Netflix

Her Netflix show may have left the world obsessed with de-cluttering their homes but here's the important reason why I WON'T be Marie Kondo’ing mine

I'm not buying it.

08 Jan 2019

Unless you’ve been hiding under a rock for the last week, you’ve probably heard that Netflix has got a brand new docu-style show everyone’s talking about. Tidying With Marie Kondo follows Japanese organising consultant Marie - you’ll remember her as the one who wrote the best-selling The Life Changing Magic of Tidying - as she visits various American homesteads, helping families, couples and singletons alike to declutter their homes and re-discover which of their belongings ‘spark joy,’ getting rid of the ones that don’t.

Like most semi-basic millennials, I’ve lapped this show up. Seeing an ever-smiling Marie and her translator bounce into people’s homes, helping them to fall in love with where they live again, is just the sort of heart-warming, hug-for-the-soul television we need during this miserable, cold time of year. But unlike what feels like everyone else watching, I have absolutely no desire to use her methods myself. Sorry, not sorry.

My tidying style is most akin to that of widow Margie Hodges from Episode Four. On entering her house it appears to be extremely organised – almost show home-esque – but scratch beneath the surface and it’s a whole other story as Marie discovers she’s hoarding boxes of belongings and has whole rooms dedicated to things she needs to sort. Which is kind of like the drawers under my bed (full of trinkets) or the cupboards in my living room (full of trinkets).

While Marie uses the five categories - clothing, books, papers, miscellaneous and sentimental - to help streamline the organising process, I believe the majority of my belongings fall under glamorously named category of ‘assorted crap.’ From decorative bowls (too many to count), to a collection of curling tongs, sunglasses, beauty products, old birthday cards, a plant pot I stole from a Be At One (sorry)… The list could go on. I have a lot of things. Things in boxes, things hanging up, things in bags and drawers and jumbled wicker baskets.

Netflix

Things I’ve bought for myself, things I’ve had bought for me, things I’ve borrowed from people and forgotten to give back. Things from my childhood and from my 15 years living out of home. But each time I think about getting rid of them, I can’t. I think my love of things stems from my childhood, when I didn’t have many. Growing up on a remote island off the coast of Cornwall, shopping was something that we did only once a year and, as my family didn’t have huge amounts of money, it was heavily restricted.

I longed for the silly items that I own now; prints to hang on the wall and glass ornaments, twirling but not-at-all-practical jewellery stands and decorative cushions. Things which I certainly don’t need but that I want. So when I think of getting rid of them it reminds me of how hard I had to work to get them in the first place. Even though, undoubtedly, like the people on Marie’s show, over the years I have accumulated what might be considered to be too many.

On a more serious level though, I also can’t help but feel that being told that we should all live a minimalist lifestyle is just another thing for us to feel potential shame about.

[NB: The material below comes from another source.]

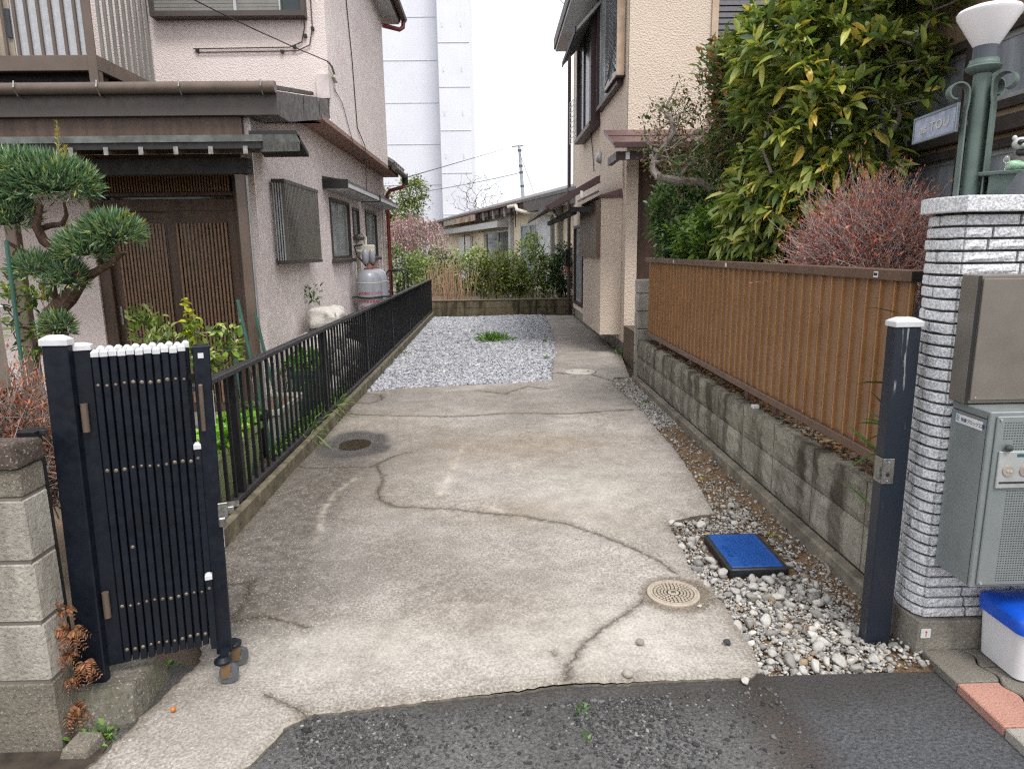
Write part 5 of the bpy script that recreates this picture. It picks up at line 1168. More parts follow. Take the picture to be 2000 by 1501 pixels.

We’ve grown up as part of a generation that was endlessly shamed for not having enough; the latest phone, the latest shoes or the latest bag and now we’re older we’re told to shun fast fashion, fast furniture and do away with the disposable.

But what if the disposable is all you have but you love those things anyway? And after years of being told that we must have everything now is it so wrong to actually take enjoyment from owning these items even if you don’t use them every day? Maybe I just have a huge capacity for sparking joy from everything I own or maybe it’s just that I don’t want to get rid of something I might later regret, but all I know is, I won’t be Marie Kondo’ing my house any time soon and I won’t be feeling bad about it either.